Clinton’s behavior, and that of his kin and friends, brings to mind exactly what we in the South used to call “common white trash.” Still, although Clinton comes from Arkansas, this whole sordid business and the reaction to it have a lot less to do with the Southernization of America than with the Americanization of white trash. We should have realized where we were headed back when television viewers first embraced “Married . . . With Children” and Roseanne Barr. Soon we were engulfed in a flood of depraved and obnoxious behavior that eventually washed Jerry Springer up on our doorsteps. In the midst of all this, it is easy enough to see how the merry antics of Bubba and the whole Clinton gang might be taken no more seriously than your typical trashy sitcom offered on any network on any night.
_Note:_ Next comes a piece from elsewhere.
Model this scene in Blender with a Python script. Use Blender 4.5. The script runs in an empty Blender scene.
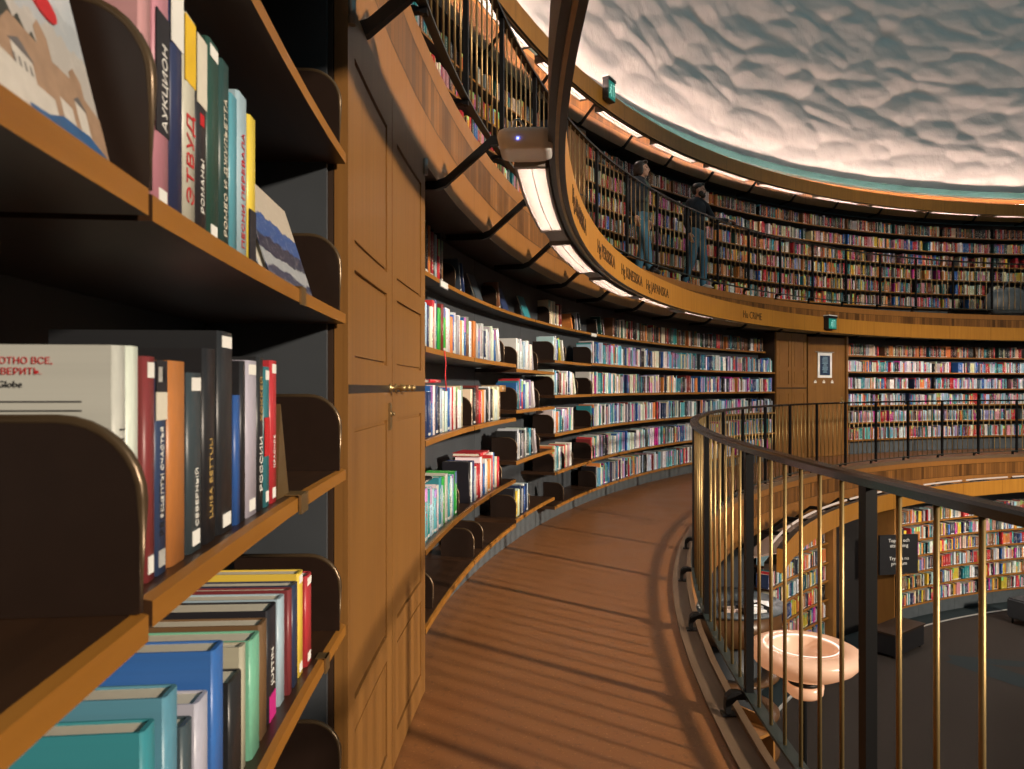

The national embrace of white-trash culture is difficult to fathom, although revolts against prevailing standards of public morality and decency are not uncommon in times of relative prosperity and complacency. Yet, this sorry state of affairs (pun intended), like the contrasting public reactions to Carter and Clinton in general, transcends regional identification and stereotypes. As a somewhat defensive Georgian and Southerner, I resented it when we offered the nation Carter, a president who felt he had sinned by simply “lusting in his heart” after other women, only to see him mocked and rejected. Nearly 25 years later, however, I feel no corresponding sense of elation as I observe overwhelming national approval of another Southerner for whom only lusting in his heart would represent an unprecedented act of virtue and self-control.